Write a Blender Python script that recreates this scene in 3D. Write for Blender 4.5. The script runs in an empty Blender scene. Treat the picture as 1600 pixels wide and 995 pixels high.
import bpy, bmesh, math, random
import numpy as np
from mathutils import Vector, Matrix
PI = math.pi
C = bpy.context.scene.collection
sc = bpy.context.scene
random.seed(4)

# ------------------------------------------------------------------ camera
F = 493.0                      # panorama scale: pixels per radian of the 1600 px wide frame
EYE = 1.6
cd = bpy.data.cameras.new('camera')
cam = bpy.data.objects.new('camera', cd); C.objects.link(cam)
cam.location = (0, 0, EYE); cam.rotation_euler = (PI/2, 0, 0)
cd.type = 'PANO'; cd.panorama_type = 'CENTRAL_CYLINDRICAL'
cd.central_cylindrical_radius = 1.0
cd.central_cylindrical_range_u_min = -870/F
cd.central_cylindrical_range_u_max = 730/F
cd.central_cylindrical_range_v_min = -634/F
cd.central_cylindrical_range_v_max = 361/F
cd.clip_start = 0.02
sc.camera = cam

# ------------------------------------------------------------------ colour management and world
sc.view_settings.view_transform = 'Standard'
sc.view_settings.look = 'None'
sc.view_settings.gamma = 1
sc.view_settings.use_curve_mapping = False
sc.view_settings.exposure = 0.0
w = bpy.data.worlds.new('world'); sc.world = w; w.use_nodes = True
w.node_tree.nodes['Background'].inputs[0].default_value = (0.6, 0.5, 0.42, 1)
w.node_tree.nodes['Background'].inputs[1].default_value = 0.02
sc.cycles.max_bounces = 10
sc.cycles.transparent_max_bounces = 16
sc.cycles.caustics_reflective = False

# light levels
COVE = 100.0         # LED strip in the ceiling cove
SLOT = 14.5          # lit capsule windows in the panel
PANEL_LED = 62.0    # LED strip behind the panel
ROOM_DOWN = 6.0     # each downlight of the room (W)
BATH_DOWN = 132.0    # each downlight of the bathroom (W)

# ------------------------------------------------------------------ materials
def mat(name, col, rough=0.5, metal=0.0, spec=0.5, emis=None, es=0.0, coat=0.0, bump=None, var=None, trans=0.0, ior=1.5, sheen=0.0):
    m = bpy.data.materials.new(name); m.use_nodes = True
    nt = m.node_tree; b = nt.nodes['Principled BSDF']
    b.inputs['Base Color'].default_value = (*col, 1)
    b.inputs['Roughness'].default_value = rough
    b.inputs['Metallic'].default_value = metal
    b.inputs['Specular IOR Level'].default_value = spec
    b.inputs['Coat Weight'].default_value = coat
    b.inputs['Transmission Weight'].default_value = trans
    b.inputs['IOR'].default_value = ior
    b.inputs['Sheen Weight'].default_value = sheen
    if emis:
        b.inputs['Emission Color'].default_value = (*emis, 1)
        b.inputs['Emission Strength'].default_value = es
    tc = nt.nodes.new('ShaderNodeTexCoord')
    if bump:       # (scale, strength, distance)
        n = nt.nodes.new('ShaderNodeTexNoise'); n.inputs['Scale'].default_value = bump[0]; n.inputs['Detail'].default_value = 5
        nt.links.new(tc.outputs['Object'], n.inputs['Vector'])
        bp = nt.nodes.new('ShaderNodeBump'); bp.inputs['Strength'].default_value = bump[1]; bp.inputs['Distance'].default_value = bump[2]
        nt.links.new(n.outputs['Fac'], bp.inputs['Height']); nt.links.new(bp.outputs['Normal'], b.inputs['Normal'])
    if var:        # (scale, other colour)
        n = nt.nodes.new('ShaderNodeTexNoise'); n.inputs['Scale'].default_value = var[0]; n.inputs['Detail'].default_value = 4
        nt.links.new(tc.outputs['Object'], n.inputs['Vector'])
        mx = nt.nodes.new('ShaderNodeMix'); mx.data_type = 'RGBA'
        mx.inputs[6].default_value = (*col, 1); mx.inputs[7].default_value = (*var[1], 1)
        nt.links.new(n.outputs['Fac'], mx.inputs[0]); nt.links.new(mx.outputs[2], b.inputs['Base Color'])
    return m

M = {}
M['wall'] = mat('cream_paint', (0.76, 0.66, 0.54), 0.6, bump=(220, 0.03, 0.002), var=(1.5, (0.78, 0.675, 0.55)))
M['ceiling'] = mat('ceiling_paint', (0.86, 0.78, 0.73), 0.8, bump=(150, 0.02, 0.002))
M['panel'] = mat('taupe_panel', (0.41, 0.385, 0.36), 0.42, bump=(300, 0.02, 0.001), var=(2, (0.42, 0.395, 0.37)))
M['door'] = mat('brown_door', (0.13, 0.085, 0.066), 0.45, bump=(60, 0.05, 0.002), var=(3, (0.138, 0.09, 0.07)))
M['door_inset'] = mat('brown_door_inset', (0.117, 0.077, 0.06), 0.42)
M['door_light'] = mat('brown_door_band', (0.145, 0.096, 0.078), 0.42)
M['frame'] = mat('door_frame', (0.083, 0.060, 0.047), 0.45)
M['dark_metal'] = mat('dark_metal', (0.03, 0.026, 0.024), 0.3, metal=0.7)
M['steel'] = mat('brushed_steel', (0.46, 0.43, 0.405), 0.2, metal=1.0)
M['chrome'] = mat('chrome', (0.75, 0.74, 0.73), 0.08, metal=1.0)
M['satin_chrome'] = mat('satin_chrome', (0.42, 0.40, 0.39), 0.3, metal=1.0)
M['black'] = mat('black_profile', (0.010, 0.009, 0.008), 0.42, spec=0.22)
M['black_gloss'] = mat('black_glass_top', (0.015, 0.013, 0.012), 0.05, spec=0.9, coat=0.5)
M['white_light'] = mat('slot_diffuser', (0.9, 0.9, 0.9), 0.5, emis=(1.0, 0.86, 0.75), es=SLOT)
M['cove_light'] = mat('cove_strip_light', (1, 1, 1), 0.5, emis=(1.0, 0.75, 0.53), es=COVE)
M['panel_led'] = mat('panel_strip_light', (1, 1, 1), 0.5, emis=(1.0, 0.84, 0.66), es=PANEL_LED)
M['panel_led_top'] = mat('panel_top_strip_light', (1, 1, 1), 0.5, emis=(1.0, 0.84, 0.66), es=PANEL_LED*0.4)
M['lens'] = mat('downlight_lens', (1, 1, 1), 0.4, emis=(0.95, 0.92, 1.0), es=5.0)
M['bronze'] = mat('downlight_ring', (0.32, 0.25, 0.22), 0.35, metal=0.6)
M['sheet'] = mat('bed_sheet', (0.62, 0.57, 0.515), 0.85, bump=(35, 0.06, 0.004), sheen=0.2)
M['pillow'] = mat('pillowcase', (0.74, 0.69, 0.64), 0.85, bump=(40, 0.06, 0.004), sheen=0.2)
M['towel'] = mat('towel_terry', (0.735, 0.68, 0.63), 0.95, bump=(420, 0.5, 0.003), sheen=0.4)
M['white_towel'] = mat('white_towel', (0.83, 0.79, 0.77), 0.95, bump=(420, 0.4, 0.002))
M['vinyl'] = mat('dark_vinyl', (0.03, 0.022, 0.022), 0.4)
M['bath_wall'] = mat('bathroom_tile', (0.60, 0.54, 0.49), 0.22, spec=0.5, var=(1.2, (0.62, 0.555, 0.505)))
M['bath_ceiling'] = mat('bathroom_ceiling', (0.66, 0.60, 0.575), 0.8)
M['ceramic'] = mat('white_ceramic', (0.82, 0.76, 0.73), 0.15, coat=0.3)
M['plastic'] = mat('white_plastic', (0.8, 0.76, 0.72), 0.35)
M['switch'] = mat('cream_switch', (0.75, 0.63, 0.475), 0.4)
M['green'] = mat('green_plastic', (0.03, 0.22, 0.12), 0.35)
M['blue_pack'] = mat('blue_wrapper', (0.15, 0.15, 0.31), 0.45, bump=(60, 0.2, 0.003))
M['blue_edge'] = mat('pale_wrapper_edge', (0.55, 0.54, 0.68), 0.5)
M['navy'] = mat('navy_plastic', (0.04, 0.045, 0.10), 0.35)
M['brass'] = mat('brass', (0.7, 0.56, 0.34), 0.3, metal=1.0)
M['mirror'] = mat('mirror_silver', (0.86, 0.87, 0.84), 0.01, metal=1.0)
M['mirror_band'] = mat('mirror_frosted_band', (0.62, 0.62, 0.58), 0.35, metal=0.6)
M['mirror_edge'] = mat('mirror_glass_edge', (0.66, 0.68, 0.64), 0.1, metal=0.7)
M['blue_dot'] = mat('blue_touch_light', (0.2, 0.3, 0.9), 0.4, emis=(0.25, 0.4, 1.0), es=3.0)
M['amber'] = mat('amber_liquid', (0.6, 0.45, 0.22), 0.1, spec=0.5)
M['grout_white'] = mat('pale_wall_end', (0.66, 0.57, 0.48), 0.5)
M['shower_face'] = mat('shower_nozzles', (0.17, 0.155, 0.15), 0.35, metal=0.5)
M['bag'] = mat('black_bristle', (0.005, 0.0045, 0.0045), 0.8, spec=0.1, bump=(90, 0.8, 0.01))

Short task
Show every line that contains the word "scene".

Complete output
Write a Blender Python script that recreates this scene in 3D. Write for Blender 4.5. The script runs in an empty Blender scene. Treat the picture as 1600 pixels wide and 995 pixels high.
C = bpy.context.scene.collection
sc = bpy.context.scene